BOLIVIAN
PRESIDENT RESIGNS, PARLIAMENT APPROVES
18 October 2003
Bolivia's
embattled President Gonzalo Sánchez
de Lozada resigned yesterday, in the wake of violent
protests and demonstrations that rattled the country
for weeks. The president delivered his resignation
to the parliament for consideration, the parliament
voted to approve the resignation, allowing the vice
president to complete the term which lasts until 2007.
It
is estimated that 74 people were killed in violent
clashes between anti-government protesters and state
police during the month leading up to the resignation.
During the demonstrations, public transit, air traffic,
trade and economic activity have stalled, increasing
the anxiety and unrest in the Andean country. According
to Pravda,
the city of La Paz was choked for food supplies as
roadblocks prevented deliveries of basic goods to
the capital. The middle class joined the demonstrations,
making the tenuous government coalition less viable,
precipitating the withdrawal of political support
for Sánchez de Lozada.
A key political ally, part of the president's governing
coalition, chose to withdraw support for the embattled
Sánchez de Lozada, saying This cant
go on. The massive protests were spurred by
widespread popular opposition to a trade plan to export
large amounts of Natural Gas to the US and Mexico.
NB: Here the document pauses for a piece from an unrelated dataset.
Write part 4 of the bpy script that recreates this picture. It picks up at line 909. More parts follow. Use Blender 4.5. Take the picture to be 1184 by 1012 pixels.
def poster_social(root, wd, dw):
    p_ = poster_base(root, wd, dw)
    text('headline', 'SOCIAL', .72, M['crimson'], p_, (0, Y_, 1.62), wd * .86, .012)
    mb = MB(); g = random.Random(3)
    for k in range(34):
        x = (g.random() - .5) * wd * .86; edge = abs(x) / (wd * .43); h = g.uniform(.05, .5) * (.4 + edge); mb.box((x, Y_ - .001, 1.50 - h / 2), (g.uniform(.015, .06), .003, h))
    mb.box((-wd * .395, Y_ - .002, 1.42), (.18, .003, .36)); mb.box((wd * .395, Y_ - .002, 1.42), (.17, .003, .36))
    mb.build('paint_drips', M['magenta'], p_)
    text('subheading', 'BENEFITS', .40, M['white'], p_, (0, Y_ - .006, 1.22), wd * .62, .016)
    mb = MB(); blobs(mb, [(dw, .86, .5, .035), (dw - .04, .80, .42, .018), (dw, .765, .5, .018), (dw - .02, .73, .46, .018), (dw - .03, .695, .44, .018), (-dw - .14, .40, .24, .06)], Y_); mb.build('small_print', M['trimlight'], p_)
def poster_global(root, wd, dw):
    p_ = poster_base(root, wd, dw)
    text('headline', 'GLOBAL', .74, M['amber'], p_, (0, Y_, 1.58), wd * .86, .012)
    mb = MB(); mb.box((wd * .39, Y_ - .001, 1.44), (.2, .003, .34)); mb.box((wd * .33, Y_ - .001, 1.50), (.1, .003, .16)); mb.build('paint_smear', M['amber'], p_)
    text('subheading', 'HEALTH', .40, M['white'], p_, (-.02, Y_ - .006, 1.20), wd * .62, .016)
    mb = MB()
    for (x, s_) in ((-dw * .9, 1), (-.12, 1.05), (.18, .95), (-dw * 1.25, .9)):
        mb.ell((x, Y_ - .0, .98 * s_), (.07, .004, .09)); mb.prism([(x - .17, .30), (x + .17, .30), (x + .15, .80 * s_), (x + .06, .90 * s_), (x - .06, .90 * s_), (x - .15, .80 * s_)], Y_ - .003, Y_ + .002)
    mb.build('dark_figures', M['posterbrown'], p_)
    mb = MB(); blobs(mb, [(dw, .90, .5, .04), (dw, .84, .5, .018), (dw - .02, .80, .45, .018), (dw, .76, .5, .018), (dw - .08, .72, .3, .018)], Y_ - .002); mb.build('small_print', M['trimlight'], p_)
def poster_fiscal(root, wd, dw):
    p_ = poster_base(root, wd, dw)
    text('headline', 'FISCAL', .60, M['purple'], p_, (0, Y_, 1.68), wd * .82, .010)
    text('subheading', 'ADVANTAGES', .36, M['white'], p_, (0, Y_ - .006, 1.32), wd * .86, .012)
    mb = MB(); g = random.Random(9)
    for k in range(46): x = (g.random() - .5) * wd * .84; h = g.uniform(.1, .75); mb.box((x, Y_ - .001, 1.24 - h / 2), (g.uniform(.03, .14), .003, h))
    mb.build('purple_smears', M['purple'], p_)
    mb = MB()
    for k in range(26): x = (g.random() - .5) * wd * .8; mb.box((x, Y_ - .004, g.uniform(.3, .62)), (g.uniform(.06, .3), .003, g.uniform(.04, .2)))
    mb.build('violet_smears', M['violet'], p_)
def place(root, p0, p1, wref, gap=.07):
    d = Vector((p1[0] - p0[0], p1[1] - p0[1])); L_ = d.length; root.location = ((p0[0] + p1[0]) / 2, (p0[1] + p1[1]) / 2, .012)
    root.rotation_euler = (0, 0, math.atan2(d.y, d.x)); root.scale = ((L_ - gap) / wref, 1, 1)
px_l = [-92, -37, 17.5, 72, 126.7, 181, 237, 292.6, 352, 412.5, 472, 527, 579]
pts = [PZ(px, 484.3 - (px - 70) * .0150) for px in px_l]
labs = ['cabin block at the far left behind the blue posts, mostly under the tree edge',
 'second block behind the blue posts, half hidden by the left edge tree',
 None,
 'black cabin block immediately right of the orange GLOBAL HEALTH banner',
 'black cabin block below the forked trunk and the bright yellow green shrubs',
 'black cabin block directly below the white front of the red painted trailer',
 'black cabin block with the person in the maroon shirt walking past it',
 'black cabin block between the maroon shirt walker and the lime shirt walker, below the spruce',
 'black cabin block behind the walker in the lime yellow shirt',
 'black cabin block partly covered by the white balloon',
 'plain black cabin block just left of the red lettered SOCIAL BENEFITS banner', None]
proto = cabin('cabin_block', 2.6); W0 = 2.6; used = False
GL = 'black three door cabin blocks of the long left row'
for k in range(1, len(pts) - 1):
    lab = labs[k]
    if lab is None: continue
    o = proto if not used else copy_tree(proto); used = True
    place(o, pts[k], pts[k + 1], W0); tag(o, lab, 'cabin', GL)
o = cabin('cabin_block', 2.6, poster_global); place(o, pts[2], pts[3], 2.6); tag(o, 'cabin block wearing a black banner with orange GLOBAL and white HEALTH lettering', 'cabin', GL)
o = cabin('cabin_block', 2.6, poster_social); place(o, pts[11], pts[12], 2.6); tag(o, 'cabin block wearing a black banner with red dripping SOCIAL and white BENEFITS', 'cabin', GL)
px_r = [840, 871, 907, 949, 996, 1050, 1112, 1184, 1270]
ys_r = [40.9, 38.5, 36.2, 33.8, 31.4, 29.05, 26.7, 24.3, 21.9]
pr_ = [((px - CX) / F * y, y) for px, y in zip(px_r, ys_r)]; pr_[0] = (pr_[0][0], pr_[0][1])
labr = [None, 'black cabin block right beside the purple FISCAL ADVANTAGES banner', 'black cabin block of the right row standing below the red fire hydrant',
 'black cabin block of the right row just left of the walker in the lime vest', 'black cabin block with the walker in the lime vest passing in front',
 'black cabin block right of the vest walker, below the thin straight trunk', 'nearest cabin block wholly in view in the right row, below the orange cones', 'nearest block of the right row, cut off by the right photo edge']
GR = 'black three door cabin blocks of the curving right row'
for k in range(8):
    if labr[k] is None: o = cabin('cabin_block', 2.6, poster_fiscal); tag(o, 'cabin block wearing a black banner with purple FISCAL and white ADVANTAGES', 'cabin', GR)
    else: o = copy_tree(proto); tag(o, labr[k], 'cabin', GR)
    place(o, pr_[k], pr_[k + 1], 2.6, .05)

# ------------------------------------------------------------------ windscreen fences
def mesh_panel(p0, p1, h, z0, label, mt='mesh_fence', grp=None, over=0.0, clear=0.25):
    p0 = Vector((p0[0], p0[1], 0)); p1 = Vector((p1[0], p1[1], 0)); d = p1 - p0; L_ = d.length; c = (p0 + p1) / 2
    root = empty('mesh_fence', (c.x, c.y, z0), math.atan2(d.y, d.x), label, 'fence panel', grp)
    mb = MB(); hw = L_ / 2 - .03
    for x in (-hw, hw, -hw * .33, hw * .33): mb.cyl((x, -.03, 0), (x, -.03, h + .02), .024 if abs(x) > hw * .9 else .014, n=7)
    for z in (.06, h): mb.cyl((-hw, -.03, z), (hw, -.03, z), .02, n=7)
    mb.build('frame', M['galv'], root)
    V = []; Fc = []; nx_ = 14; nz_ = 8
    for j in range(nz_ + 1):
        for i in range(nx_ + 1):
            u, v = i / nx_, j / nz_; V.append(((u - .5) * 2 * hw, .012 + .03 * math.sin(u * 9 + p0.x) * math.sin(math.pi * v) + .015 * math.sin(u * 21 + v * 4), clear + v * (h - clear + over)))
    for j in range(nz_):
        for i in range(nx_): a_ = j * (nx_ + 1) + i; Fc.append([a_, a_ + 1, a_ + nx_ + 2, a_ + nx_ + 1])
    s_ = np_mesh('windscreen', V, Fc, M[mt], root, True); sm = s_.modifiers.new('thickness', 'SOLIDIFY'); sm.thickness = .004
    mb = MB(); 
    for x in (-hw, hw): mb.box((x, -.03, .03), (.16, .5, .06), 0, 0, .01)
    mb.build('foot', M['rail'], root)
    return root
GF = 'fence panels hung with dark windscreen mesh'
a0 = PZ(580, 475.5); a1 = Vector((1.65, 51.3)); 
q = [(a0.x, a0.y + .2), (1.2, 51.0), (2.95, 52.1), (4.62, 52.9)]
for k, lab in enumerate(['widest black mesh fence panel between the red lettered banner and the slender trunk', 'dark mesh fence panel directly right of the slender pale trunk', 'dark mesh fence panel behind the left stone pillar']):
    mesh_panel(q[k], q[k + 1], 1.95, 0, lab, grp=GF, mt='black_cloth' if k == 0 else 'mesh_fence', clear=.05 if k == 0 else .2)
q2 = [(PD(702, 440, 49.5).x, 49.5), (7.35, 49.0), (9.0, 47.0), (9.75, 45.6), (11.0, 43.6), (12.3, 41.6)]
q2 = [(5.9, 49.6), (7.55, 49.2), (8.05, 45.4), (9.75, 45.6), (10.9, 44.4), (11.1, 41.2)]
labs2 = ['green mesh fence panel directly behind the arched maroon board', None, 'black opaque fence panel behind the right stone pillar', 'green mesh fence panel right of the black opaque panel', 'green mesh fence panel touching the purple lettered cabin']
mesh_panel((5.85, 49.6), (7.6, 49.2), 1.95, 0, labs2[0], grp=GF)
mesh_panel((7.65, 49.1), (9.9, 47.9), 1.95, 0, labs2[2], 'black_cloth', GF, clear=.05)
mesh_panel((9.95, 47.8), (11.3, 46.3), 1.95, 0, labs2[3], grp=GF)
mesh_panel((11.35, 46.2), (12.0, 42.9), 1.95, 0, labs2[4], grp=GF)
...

The population was outraged by the plan, because natural
gas is still largely unavailable to most Bolivians,
despite the nations having one of the worlds
largest natural reserves.
Widespread
opposition to the US plan to eradicate all coca crops
in the country also contributed to the organization
and the duration of the protests. Opposition leader
and representative of the Coca-growers Union, Evo
Morales, who placed second in the 2002 elections,
is a major organizer of indigenous populations and
has said that the demonstrations and the ouster of
Sánchez de Lozada showed defiance of a "culture
of death" and support for the "culture of
life" shared by indigenous peoples around the
world.
Bolivia
still dwells in a problematic system of post-colonial
hierarchy, in which an ethnic Spanish ruling class
controls most of the wealth in a country with an 80%-indigenous
population. Sánchez de Lozada lived most of
his life in the US, where he was educated, and speaks
Spanish with a North American accent, causing many
Bolivians (he won a plurality with only 23% of the
votes in 2002) to mistrust him as an outsider who
overlooks domestic concerns.
The
convergence between these suspicions, ongoing economic
distress, and the provocative issues of gas exports
and coca eradication, is thought to be the key circumstantial
impetus to the unrest across Bolivia which led to
the president's resignation. The US is sending a contingent
of military personnel to assess the security situation.